*Dataset excerpt:*
'''

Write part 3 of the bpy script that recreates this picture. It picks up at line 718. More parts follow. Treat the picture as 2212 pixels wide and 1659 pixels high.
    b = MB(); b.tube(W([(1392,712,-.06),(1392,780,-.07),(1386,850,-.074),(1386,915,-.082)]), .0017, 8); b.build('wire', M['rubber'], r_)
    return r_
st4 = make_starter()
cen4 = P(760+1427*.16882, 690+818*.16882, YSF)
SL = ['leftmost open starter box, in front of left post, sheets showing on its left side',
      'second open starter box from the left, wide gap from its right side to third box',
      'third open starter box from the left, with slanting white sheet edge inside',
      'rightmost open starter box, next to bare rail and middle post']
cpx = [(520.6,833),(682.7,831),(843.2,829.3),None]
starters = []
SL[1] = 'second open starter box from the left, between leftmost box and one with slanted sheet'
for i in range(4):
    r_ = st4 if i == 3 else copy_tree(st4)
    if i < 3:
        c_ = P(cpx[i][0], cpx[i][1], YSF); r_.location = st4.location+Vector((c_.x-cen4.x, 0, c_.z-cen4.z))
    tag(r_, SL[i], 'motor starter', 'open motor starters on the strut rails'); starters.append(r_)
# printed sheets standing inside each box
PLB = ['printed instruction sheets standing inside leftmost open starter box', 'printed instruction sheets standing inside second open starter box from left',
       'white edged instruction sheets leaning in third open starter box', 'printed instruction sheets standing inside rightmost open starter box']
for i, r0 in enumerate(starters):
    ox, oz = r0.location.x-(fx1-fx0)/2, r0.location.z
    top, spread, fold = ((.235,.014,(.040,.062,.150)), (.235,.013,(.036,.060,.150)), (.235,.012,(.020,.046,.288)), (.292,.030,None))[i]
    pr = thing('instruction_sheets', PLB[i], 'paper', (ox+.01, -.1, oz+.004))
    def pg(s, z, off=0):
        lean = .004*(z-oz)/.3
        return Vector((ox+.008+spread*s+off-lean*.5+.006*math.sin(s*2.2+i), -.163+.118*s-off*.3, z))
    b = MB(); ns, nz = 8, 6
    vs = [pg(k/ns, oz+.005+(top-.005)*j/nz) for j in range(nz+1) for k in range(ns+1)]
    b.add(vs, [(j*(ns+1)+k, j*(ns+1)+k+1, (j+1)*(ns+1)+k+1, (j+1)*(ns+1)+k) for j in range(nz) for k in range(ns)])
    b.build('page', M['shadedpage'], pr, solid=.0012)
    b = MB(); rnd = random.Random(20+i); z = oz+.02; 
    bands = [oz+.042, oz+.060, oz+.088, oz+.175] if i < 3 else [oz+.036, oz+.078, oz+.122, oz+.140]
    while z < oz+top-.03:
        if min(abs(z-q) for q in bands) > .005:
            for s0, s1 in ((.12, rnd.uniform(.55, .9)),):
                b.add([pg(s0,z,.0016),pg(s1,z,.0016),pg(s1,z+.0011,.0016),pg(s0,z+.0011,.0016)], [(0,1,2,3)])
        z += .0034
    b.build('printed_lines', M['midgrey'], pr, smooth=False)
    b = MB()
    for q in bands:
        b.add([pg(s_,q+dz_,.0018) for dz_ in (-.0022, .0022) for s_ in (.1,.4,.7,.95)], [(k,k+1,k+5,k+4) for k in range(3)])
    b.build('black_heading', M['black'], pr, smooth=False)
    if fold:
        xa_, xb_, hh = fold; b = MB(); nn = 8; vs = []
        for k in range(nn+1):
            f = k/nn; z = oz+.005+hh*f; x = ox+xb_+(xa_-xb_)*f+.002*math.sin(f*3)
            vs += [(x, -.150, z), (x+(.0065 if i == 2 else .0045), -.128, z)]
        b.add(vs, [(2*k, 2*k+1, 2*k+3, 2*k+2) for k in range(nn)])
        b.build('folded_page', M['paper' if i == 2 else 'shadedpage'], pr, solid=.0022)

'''

*Work to do:* Take the material above and return all of it exactly.

*Response to this exercise:*
Write part 3 of the bpy script that recreates this picture. It picks up at line 718. More parts follow. Treat the picture as 2212 pixels wide and 1659 pixels high.
    b = MB(); b.tube(W([(1392,712,-.06),(1392,780,-.07),(1386,850,-.074),(1386,915,-.082)]), .0017, 8); b.build('wire', M['rubber'], r_)
    return r_
st4 = make_starter()
cen4 = P(760+1427*.16882, 690+818*.16882, YSF)
SL = ['leftmost open starter box, in front of left post, sheets showing on its left side',
      'second open starter box from the left, wide gap from its right side to third box',
      'third open starter box from the left, with slanting white sheet edge inside',
      'rightmost open starter box, next to bare rail and middle post']
cpx = [(520.6,833),(682.7,831),(843.2,829.3),None]
starters = []
SL[1] = 'second open starter box from the left, between leftmost box and one with slanted sheet'
for i in range(4):
    r_ = st4 if i == 3 else copy_tree(st4)
    if i < 3:
        c_ = P(cpx[i][0], cpx[i][1], YSF); r_.location = st4.location+Vector((c_.x-cen4.x, 0, c_.z-cen4.z))
    tag(r_, SL[i], 'motor starter', 'open motor starters on the strut rails'); starters.append(r_)
# printed sheets standing inside each box
PLB = ['printed instruction sheets standing inside leftmost open starter box', 'printed instruction sheets standing inside second open starter box from left',
       'white edged instruction sheets leaning in third open starter box', 'printed instruction sheets standing inside rightmost open starter box']
for i, r0 in enumerate(starters):
    ox, oz = r0.location.x-(fx1-fx0)/2, r0.location.z
    top, spread, fold = ((.235,.014,(.040,.062,.150)), (.235,.013,(.036,.060,.150)), (.235,.012,(.020,.046,.288)), (.292,.030,None))[i]
    pr = thing('instruction_sheets', PLB[i], 'paper', (ox+.01, -.1, oz+.004))
    def pg(s, z, off=0):
        lean = .004*(z-oz)/.3
        return Vector((ox+.008+spread*s+off-lean*.5+.006*math.sin(s*2.2+i), -.163+.118*s-off*.3, z))
    b = MB(); ns, nz = 8, 6
    vs = [pg(k/ns, oz+.005+(top-.005)*j/nz) for j in range(nz+1) for k in range(ns+1)]
    b.add(vs, [(j*(ns+1)+k, j*(ns+1)+k+1, (j+1)*(ns+1)+k+1, (j+1)*(ns+1)+k) for j in range(nz) for k in range(ns)])
    b.build('page', M['shadedpage'], pr, solid=.0012)
    b = MB(); rnd = random.Random(20+i); z = oz+.02; 
    bands = [oz+.042, oz+.060, oz+.088, oz+.175] if i < 3 else [oz+.036, oz+.078, oz+.122, oz+.140]
    while z < oz+top-.03:
        if min(abs(z-q) for q in bands) > .005:
            for s0, s1 in ((.12, rnd.uniform(.55, .9)),):
                b.add([pg(s0,z,.0016),pg(s1,z,.0016),pg(s1,z+.0011,.0016),pg(s0,z+.0011,.0016)], [(0,1,2,3)])
        z += .0034
    b.build('printed_lines', M['midgrey'], pr, smooth=False)
    b = MB()
    for q in bands:
        b.add([pg(s_,q+dz_,.0018) for dz_ in (-.0022, .0022) for s_ in (.1,.4,.7,.95)], [(k,k+1,k+5,k+4) for k in range(3)])
    b.build('black_heading', M['black'], pr, smooth=False)
    if fold:
        xa_, xb_, hh = fold; b = MB(); nn = 8; vs = []
        for k in range(nn+1):
            f = k/nn; z = oz+.005+hh*f; x = ox+xb_+(xa_-xb_)*f+.002*math.sin(f*3)
            vs += [(x, -.150, z), (x+(.0065 if i == 2 else .0045), -.128, z)]
        b.add(vs, [(2*k, 2*k+1, 2*k+3, 2*k+2) for k in range(nn)])
        b.build('folded_page', M['paper' if i == 2 else 'shadedpage'], pr, solid=.0022)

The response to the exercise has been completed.